Task objective → Which lines hold the word "scene"? Show each of them.

Dataset content →
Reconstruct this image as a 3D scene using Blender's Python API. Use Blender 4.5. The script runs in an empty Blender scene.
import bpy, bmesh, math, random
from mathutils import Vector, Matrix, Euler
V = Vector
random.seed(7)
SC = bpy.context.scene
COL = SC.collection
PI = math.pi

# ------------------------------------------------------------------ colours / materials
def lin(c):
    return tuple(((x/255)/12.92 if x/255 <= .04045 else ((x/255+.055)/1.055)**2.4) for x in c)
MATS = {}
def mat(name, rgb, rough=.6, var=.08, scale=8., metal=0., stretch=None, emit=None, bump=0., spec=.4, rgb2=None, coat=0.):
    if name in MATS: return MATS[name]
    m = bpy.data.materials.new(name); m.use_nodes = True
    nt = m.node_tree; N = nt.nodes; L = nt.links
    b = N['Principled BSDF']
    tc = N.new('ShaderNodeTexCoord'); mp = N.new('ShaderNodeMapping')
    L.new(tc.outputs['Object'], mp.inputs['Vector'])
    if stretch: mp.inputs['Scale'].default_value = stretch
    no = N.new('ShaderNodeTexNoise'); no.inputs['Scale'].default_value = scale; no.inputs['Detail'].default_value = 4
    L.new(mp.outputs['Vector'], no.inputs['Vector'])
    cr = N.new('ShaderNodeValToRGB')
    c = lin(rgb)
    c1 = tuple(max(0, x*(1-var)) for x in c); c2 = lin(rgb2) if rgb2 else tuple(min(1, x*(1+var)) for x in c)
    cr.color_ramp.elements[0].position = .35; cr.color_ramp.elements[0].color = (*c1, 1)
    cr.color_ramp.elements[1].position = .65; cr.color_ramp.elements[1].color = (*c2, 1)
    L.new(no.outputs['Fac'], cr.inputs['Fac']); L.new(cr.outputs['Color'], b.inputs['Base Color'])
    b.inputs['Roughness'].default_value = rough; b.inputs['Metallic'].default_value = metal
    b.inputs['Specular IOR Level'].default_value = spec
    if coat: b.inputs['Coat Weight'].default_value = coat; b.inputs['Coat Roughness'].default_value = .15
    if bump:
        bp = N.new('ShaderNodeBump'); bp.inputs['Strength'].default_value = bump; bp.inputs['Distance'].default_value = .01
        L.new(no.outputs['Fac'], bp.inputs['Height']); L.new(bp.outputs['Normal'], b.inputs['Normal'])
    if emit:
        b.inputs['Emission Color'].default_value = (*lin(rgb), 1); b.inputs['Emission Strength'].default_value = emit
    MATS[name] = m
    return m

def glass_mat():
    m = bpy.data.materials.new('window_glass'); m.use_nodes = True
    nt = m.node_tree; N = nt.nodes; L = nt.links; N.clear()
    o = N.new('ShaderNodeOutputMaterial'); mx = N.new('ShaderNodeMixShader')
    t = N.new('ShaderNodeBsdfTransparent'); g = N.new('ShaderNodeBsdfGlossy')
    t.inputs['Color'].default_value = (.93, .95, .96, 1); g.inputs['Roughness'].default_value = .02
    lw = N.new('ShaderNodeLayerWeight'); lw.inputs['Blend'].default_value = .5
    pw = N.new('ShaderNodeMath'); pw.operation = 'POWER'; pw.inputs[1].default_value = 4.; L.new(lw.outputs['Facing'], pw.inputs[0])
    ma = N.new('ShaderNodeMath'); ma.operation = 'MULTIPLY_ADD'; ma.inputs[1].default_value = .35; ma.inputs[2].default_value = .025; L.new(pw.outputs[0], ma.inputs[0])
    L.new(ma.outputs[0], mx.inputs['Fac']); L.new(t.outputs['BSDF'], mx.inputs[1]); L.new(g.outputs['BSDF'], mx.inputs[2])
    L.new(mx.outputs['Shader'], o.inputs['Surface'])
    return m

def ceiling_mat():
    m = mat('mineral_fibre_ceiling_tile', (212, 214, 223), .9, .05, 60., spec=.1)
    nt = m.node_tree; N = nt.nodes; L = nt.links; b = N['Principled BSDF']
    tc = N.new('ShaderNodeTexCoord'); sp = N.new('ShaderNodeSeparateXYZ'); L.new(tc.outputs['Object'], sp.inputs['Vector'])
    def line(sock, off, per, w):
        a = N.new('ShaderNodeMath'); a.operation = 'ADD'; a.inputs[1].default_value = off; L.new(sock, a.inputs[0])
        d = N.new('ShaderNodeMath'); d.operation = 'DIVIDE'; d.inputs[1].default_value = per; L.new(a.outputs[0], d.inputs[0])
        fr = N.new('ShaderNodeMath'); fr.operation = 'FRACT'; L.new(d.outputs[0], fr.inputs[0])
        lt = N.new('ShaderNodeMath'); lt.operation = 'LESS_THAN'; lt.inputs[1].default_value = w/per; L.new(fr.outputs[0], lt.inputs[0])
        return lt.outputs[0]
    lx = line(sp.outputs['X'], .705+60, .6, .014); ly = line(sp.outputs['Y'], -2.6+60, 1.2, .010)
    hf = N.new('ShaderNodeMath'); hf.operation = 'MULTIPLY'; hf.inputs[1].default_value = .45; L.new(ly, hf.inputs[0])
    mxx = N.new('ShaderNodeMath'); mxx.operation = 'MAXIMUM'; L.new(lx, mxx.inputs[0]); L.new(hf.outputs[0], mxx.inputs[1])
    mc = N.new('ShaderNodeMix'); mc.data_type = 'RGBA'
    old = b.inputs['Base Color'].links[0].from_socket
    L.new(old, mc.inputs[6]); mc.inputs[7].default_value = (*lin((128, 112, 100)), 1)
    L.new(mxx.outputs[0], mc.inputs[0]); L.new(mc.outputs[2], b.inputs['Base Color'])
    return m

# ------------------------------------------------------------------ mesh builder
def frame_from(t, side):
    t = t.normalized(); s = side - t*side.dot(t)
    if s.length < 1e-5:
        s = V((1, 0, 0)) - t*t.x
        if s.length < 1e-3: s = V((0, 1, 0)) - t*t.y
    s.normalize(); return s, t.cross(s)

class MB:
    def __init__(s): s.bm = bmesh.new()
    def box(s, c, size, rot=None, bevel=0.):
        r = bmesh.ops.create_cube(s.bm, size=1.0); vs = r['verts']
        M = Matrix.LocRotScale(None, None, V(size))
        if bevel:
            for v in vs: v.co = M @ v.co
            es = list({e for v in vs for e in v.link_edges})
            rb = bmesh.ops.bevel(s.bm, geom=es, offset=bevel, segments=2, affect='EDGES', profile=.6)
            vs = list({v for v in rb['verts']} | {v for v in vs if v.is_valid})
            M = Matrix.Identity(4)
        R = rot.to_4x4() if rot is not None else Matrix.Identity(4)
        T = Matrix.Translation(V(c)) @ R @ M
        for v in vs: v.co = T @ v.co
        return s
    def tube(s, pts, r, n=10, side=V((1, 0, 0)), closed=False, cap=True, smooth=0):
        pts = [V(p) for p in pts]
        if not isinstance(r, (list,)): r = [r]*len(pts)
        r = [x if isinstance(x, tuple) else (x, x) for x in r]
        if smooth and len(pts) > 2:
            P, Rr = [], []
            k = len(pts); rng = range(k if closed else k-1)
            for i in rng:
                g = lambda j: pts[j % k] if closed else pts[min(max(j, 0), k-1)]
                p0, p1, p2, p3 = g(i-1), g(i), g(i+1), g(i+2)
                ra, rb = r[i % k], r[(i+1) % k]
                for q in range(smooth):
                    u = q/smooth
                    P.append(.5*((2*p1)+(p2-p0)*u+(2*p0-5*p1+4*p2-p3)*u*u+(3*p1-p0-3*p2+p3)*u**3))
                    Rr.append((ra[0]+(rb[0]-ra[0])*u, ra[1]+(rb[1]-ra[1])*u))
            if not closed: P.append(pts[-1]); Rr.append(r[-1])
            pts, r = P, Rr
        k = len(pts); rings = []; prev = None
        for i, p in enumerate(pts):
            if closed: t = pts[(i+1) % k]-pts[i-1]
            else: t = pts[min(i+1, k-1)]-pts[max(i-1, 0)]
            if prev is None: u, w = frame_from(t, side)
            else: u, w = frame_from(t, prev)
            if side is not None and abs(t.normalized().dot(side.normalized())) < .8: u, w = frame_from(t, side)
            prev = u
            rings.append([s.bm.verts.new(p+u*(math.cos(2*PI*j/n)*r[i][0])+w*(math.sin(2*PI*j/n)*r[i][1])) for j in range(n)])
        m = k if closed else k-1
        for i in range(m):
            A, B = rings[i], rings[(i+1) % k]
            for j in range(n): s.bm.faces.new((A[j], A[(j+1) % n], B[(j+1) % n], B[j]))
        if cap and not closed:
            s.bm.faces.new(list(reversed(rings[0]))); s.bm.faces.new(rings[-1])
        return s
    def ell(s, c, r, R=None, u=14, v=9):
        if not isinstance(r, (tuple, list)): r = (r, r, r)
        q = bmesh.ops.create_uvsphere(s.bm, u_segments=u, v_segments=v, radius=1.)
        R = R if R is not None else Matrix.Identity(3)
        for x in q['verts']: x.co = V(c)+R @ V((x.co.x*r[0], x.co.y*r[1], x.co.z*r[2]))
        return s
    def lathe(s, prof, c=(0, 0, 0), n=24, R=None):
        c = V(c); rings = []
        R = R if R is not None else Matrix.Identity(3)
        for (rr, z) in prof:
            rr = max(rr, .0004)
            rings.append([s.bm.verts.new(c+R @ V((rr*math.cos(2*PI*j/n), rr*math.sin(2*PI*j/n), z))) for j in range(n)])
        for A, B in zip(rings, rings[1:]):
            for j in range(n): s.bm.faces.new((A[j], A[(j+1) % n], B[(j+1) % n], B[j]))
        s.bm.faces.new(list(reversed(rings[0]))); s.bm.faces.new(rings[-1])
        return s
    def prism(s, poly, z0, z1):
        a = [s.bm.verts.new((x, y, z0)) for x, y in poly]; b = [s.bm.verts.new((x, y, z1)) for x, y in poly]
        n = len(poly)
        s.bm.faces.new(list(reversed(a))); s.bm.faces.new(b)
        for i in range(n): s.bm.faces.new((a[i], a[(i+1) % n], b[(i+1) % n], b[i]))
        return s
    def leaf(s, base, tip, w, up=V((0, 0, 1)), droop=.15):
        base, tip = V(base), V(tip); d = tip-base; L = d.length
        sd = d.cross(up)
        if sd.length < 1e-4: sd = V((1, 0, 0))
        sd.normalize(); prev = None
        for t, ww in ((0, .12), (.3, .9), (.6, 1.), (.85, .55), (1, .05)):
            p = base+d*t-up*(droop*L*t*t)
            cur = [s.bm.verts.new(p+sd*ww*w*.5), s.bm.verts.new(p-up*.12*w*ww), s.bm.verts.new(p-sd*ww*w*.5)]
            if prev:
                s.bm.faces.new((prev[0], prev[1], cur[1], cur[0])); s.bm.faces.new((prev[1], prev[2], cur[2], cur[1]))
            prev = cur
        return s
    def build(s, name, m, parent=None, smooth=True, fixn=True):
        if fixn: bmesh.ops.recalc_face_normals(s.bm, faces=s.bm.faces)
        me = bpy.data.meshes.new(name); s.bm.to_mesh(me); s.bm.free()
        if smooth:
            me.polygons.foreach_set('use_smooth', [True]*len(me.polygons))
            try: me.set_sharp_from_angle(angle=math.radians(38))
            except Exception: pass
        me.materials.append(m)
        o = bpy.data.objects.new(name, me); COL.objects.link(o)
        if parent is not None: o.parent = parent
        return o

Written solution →
Reconstruct this image as a 3D scene using Blender's Python API. Use Blender 4.5. The script runs in an empty Blender scene.
SC = bpy.context.scene